=== JOB ===
Go through the entries below and write each one out exactly.

(Source data)
┄┄┄┄┄┄┄┄┄┄
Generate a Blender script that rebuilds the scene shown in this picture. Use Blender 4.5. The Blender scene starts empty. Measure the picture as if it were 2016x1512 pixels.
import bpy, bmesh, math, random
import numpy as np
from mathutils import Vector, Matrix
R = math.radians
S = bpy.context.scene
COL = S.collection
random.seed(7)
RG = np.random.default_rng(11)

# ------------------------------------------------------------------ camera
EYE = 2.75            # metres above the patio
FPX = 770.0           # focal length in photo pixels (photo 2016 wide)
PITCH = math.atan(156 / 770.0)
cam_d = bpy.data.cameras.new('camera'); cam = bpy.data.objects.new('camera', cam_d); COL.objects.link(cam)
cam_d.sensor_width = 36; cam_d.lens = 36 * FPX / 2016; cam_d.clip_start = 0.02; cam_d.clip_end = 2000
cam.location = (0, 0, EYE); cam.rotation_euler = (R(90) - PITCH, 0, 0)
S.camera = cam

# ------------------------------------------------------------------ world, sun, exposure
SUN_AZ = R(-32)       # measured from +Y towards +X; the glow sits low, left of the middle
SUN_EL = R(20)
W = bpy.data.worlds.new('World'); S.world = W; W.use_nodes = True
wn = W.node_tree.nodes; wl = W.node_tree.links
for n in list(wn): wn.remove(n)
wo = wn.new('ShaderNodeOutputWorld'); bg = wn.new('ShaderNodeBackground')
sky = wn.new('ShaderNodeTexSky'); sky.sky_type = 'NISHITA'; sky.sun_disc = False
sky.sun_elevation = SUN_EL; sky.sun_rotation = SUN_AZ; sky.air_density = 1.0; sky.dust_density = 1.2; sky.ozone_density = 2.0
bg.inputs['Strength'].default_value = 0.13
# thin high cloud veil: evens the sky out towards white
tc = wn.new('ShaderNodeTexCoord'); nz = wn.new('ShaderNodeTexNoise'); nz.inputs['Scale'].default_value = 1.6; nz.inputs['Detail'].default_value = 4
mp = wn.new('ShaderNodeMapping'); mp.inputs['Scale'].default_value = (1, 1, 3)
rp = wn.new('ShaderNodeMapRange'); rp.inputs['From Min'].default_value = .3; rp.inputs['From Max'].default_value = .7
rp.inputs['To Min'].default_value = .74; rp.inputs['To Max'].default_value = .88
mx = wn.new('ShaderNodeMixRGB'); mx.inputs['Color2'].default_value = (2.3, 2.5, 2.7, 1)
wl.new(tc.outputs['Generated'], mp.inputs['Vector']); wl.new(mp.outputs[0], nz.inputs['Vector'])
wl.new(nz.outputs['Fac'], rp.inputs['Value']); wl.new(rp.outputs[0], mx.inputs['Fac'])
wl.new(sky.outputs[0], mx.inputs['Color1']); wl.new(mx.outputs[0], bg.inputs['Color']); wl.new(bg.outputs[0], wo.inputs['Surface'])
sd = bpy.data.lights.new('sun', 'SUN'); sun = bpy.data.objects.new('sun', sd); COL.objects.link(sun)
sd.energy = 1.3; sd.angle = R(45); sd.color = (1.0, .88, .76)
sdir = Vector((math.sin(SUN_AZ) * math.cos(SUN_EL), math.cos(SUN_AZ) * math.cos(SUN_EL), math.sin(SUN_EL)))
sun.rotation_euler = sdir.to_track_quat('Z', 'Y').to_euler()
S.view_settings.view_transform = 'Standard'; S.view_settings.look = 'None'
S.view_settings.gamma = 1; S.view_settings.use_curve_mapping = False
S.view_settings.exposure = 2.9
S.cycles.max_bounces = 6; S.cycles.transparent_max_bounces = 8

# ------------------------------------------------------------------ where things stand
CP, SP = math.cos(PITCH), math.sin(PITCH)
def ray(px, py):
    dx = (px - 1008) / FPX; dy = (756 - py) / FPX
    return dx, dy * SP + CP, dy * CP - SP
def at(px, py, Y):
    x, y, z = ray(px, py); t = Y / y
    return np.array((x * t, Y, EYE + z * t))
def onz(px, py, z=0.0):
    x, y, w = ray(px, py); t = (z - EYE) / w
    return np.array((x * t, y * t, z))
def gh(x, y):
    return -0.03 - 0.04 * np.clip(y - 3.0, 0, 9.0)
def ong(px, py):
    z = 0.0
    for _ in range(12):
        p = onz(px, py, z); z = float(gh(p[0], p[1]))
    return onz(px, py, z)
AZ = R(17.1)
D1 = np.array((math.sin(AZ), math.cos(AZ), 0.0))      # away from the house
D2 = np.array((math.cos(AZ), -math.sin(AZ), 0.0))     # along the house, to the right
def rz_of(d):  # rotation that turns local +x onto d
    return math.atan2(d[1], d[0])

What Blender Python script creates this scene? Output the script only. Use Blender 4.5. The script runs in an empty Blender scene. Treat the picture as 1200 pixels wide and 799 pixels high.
┄┄┄┄┄┄┄┄┄┄
=== SOLUTION TO THIS PROBLEM ===
Generate a Blender script that rebuilds the scene shown in this picture. Use Blender 4.5. The Blender scene starts empty. Measure the picture as if it were 2016x1512 pixels.
import bpy, bmesh, math, random
import numpy as np
from mathutils import Vector, Matrix
R = math.radians
S = bpy.context.scene
COL = S.collection
random.seed(7)
RG = np.random.default_rng(11)

# ------------------------------------------------------------------ camera
EYE = 2.75            # metres above the patio
FPX = 770.0           # focal length in photo pixels (photo 2016 wide)
PITCH = math.atan(156 / 770.0)
cam_d = bpy.data.cameras.new('camera'); cam = bpy.data.objects.new('camera', cam_d); COL.objects.link(cam)
cam_d.sensor_width = 36; cam_d.lens = 36 * FPX / 2016; cam_d.clip_start = 0.02; cam_d.clip_end = 2000
cam.location = (0, 0, EYE); cam.rotation_euler = (R(90) - PITCH, 0, 0)
S.camera = cam

# ------------------------------------------------------------------ world, sun, exposure
SUN_AZ = R(-32)       # measured from +Y towards +X; the glow sits low, left of the middle
SUN_EL = R(20)
W = bpy.data.worlds.new('World'); S.world = W; W.use_nodes = True
wn = W.node_tree.nodes; wl = W.node_tree.links
for n in list(wn): wn.remove(n)
wo = wn.new('ShaderNodeOutputWorld'); bg = wn.new('ShaderNodeBackground')
sky = wn.new('ShaderNodeTexSky'); sky.sky_type = 'NISHITA'; sky.sun_disc = False
sky.sun_elevation = SUN_EL; sky.sun_rotation = SUN_AZ; sky.air_density = 1.0; sky.dust_density = 1.2; sky.ozone_density = 2.0
bg.inputs['Strength'].default_value = 0.13
# thin high cloud veil: evens the sky out towards white
tc = wn.new('ShaderNodeTexCoord'); nz = wn.new('ShaderNodeTexNoise'); nz.inputs['Scale'].default_value = 1.6; nz.inputs['Detail'].default_value = 4
mp = wn.new('ShaderNodeMapping'); mp.inputs['Scale'].default_value = (1, 1, 3)
rp = wn.new('ShaderNodeMapRange'); rp.inputs['From Min'].default_value = .3; rp.inputs['From Max'].default_value = .7
rp.inputs['To Min'].default_value = .74; rp.inputs['To Max'].default_value = .88
mx = wn.new('ShaderNodeMixRGB'); mx.inputs['Color2'].default_value = (2.3, 2.5, 2.7, 1)
wl.new(tc.outputs['Generated'], mp.inputs['Vector']); wl.new(mp.outputs[0], nz.inputs['Vector'])
wl.new(nz.outputs['Fac'], rp.inputs['Value']); wl.new(rp.outputs[0], mx.inputs['Fac'])
wl.new(sky.outputs[0], mx.inputs['Color1']); wl.new(mx.outputs[0], bg.inputs['Color']); wl.new(bg.outputs[0], wo.inputs['Surface'])
sd = bpy.data.lights.new('sun', 'SUN'); sun = bpy.data.objects.new('sun', sd); COL.objects.link(sun)
sd.energy = 1.3; sd.angle = R(45); sd.color = (1.0, .88, .76)
sdir = Vector((math.sin(SUN_AZ) * math.cos(SUN_EL), math.cos(SUN_AZ) * math.cos(SUN_EL), math.sin(SUN_EL)))
sun.rotation_euler = sdir.to_track_quat('Z', 'Y').to_euler()
S.view_settings.view_transform = 'Standard'; S.view_settings.look = 'None'
S.view_settings.gamma = 1; S.view_settings.use_curve_mapping = False
S.view_settings.exposure = 2.9
S.cycles.max_bounces = 6; S.cycles.transparent_max_bounces = 8

# ------------------------------------------------------------------ where things stand
CP, SP = math.cos(PITCH), math.sin(PITCH)
def ray(px, py):
    dx = (px - 1008) / FPX; dy = (756 - py) / FPX
    return dx, dy * SP + CP, dy * CP - SP
def at(px, py, Y):
    x, y, z = ray(px, py); t = Y / y
    return np.array((x * t, Y, EYE + z * t))
def onz(px, py, z=0.0):
    x, y, w = ray(px, py); t = (z - EYE) / w
    return np.array((x * t, y * t, z))
def gh(x, y):
    return -0.03 - 0.04 * np.clip(y - 3.0, 0, 9.0)
def ong(px, py):
    z = 0.0
    for _ in range(12):
        p = onz(px, py, z); z = float(gh(p[0], p[1]))
    return onz(px, py, z)
AZ = R(17.1)
D1 = np.array((math.sin(AZ), math.cos(AZ), 0.0))      # away from the house
D2 = np.array((math.cos(AZ), -math.sin(AZ), 0.0))     # along the house, to the right
def rz_of(d):  # rotation that turns local +x onto d
    return math.atan2(d[1], d[0])

What Blender Python script creates this scene? Output the script only. Use Blender 4.5. The script runs in an empty Blender scene. Treat the picture as 1200 pixels wide and 799 pixels high.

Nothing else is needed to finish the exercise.